# THE REQUEST
The listing must be reproduced in full, exactly as it stands.

[start DATA SHOWN]

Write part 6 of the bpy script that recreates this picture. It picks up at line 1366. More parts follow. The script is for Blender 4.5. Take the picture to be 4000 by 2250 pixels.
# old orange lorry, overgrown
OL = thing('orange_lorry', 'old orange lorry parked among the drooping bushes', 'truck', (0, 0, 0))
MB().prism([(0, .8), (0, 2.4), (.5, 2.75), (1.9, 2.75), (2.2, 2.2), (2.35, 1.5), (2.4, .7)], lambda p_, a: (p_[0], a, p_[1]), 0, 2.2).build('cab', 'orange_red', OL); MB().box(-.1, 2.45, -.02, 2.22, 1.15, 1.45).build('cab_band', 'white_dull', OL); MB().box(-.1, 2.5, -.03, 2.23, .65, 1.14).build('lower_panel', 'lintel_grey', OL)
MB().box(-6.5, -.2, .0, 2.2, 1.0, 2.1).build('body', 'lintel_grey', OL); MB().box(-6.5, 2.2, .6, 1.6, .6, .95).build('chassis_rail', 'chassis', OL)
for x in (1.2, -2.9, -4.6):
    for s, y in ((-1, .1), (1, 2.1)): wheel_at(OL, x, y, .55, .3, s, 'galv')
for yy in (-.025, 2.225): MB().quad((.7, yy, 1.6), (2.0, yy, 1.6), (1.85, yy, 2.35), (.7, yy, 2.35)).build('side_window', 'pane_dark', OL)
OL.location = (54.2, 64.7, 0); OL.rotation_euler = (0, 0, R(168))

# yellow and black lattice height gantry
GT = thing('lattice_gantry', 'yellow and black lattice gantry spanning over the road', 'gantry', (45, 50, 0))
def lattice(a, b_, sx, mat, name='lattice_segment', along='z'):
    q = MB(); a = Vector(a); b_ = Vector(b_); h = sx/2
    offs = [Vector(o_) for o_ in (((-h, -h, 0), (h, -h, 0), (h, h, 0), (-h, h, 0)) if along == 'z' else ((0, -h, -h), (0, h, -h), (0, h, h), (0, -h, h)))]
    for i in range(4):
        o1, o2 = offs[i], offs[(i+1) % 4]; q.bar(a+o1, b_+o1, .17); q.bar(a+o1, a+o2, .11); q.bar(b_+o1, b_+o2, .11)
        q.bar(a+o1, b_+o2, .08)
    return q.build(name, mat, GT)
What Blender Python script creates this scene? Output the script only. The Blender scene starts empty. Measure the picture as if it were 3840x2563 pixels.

[end DATA SHOWN]

# IN RESPONSE
Write part 6 of the bpy script that recreates this picture. It picks up at line 1366. More parts follow. The script is for Blender 4.5. Take the picture to be 4000 by 2250 pixels.
# old orange lorry, overgrown
OL = thing('orange_lorry', 'old orange lorry parked among the drooping bushes', 'truck', (0, 0, 0))
MB().prism([(0, .8), (0, 2.4), (.5, 2.75), (1.9, 2.75), (2.2, 2.2), (2.35, 1.5), (2.4, .7)], lambda p_, a: (p_[0], a, p_[1]), 0, 2.2).build('cab', 'orange_red', OL); MB().box(-.1, 2.45, -.02, 2.22, 1.15, 1.45).build('cab_band', 'white_dull', OL); MB().box(-.1, 2.5, -.03, 2.23, .65, 1.14).build('lower_panel', 'lintel_grey', OL)
MB().box(-6.5, -.2, .0, 2.2, 1.0, 2.1).build('body', 'lintel_grey', OL); MB().box(-6.5, 2.2, .6, 1.6, .6, .95).build('chassis_rail', 'chassis', OL)
for x in (1.2, -2.9, -4.6):
    for s, y in ((-1, .1), (1, 2.1)): wheel_at(OL, x, y, .55, .3, s, 'galv')
for yy in (-.025, 2.225): MB().quad((.7, yy, 1.6), (2.0, yy, 1.6), (1.85, yy, 2.35), (.7, yy, 2.35)).build('side_window', 'pane_dark', OL)
OL.location = (54.2, 64.7, 0); OL.rotation_euler = (0, 0, R(168))

# yellow and black lattice height gantry
GT = thing('lattice_gantry', 'yellow and black lattice gantry spanning over the road', 'gantry', (45, 50, 0))
def lattice(a, b_, sx, mat, name='lattice_segment', along='z'):
    q = MB(); a = Vector(a); b_ = Vector(b_); h = sx/2
    offs = [Vector(o_) for o_ in (((-h, -h, 0), (h, -h, 0), (h, h, 0), (-h, h, 0)) if along == 'z' else ((0, -h, -h), (0, h, -h), (0, h, h), (0, -h, h)))]
    for i in range(4):
        o1, o2 = offs[i], offs[(i+1) % 4]; q.bar(a+o1, b_+o1, .17); q.bar(a+o1, a+o2, .11); q.bar(b_+o1, b_+o2, .11)
        q.bar(a+o1, b_+o2, .08)
    return q.build(name, mat, GT)
What Blender Python script creates this scene? Output the script only. The Blender scene starts empty. Measure the picture as if it were 3840x2563 pixels.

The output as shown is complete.